Practice makes perfect

There are many challenging assignments throughout your course that will develop all aspects of your photography. However, I recommend doing some optional shooting projects to practice and reinforce your basic technical skills.

In this article, I’m going to give you three simple shooting projects you can work on in your spare time. These projects are suitable after you have completed assignments one and two.

 

 

Project 1 - freezing motion

The first project is to shoot a pet in motion in your back garden or local park. The aim is to get a pin-sharp photograph with a shallow depth of field and focus on the face of the subject. Shoot in manual exposure mode and adjust your camera controls as follows:

  • Aperture - keep it wide open to blur the background
  • Shutter speed - needs to be high to capture the motion (approximately 1/1000 of a second)
  • ISO - needs to be high enough to accommodate this fast shutter speed

Focusing is important so activating the continuous Autofocus (AF) mode will keep your focus working throughout the exposure. Try to use just one active AF point and keep this over the head of the subject as they move towards you and across the camera. Don’t be afraid to get low to the ground! If you are doing things correctly you will get a sharp image, perfectly in focus and nicely exposed. Look at your results, paying special attention to the focus.

 

 

Project 2 – landscape

The second project is to shoot a landscape photo which has moving water and keep a deep depth of field. You will need a stable tripod here and what we are looking for you to do is get a dramatic landscape shot with great depth of field, high image quality and moving water. The water could be the sea or a river. Again, shoot in manual mode.
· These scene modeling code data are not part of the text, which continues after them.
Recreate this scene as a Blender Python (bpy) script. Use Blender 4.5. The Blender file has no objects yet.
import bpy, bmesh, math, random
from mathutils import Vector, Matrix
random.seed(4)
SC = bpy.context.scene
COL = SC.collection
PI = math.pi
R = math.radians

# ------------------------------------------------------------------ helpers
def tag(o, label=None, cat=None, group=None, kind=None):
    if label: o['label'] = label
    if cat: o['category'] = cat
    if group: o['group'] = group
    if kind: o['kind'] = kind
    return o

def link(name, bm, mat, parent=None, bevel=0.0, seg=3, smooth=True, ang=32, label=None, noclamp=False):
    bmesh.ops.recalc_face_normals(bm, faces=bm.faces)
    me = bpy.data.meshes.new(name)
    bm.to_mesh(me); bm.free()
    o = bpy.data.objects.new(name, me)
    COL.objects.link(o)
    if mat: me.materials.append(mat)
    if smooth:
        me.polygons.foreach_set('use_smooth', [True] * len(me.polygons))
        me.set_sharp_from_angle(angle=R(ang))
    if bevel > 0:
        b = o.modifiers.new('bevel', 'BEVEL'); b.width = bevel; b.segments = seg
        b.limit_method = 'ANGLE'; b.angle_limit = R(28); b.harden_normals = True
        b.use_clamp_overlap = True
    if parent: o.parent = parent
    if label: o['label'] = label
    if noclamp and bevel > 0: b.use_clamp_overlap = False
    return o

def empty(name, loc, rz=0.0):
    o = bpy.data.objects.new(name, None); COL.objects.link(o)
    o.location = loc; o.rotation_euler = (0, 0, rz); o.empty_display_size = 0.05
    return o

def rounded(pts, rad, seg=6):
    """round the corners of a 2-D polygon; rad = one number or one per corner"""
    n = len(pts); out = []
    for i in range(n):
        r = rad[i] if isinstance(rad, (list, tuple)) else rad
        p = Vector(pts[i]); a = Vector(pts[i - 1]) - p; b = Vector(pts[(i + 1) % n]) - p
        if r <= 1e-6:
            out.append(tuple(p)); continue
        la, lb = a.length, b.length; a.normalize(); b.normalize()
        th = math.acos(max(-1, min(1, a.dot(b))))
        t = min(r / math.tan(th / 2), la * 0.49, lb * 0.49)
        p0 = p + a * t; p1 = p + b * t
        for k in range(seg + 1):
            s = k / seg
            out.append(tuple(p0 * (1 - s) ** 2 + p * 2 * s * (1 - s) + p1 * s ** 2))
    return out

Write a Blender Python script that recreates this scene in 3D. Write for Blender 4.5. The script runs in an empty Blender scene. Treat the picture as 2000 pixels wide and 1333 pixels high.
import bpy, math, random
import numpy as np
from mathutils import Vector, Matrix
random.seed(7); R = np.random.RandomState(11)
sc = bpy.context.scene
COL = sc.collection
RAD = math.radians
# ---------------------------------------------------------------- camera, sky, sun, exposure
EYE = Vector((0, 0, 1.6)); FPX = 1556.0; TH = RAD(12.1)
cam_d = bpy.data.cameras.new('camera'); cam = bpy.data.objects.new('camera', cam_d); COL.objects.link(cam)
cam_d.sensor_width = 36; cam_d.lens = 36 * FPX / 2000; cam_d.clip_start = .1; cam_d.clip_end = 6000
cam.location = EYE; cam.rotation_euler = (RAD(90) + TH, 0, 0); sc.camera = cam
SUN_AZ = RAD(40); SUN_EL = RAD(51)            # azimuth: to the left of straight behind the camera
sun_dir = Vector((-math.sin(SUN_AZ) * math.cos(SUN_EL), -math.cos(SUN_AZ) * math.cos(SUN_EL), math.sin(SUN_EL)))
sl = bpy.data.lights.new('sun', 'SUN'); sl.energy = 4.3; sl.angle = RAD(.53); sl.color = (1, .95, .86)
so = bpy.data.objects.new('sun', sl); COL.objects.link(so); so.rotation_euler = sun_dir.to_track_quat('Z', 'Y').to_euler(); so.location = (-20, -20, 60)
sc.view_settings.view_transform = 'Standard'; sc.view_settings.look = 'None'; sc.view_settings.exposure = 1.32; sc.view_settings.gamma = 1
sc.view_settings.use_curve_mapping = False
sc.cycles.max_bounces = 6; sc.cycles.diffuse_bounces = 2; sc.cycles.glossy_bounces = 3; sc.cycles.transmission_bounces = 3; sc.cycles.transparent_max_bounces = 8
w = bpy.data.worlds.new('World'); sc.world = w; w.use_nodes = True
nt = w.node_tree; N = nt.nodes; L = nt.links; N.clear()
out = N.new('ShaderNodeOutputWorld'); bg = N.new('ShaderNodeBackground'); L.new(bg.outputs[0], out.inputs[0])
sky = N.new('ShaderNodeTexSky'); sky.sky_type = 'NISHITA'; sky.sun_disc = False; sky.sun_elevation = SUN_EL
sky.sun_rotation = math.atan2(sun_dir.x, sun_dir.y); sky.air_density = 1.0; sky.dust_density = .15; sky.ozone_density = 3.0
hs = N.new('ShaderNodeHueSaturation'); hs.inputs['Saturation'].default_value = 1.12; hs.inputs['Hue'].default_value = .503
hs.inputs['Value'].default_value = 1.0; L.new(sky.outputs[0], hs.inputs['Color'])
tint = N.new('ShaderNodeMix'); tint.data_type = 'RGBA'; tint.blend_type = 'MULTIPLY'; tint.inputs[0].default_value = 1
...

  • Use single shot autofocus
  • Have a closed aperture to give great depth of field (perhaps F16)
  • Use a low ISO (e.g. 100) to keep image quality high.
  • This will force you to use a slow shutter speed and the nice thing is you get motion blur on the moving water

If shooting the landscape on a bright day, you will only have minimal motion blur so you could try early morning or early evening. The low light levels in these conditions and the required longer shutter speed will give you more motion blur. If you are releasing the shutter without a remote release or cable release, you can get minor camera shake as your finger touches the shutter. You can get around this by using the self-timer mode on the shutter release.

 

 

Project 3 - portrait

The third and final project is to shoot a simple portrait indoors in natural light. Try shooting an image with a shallow depth of field (this means a wide aperture is required). If possible, use a short telephoto focal length and leave the camera in auto white balance mode. Use a shutter speed and ISO combination which balances ISO quality with a fast-enough shutter speed for the focal length and to remove any camera shake or subject motion blur.

In your image processing software, try manipulating the white balance, contrast, highlights and shadow detail so you bring the very best out of your portrait.

 

These three optional projects will stretch and test your basic camera exposure controls, exposure balance, focus accuracy and develop your image processing skills. The more you practice, the better you will get and the easier your assignments will become! Let us know how you get on.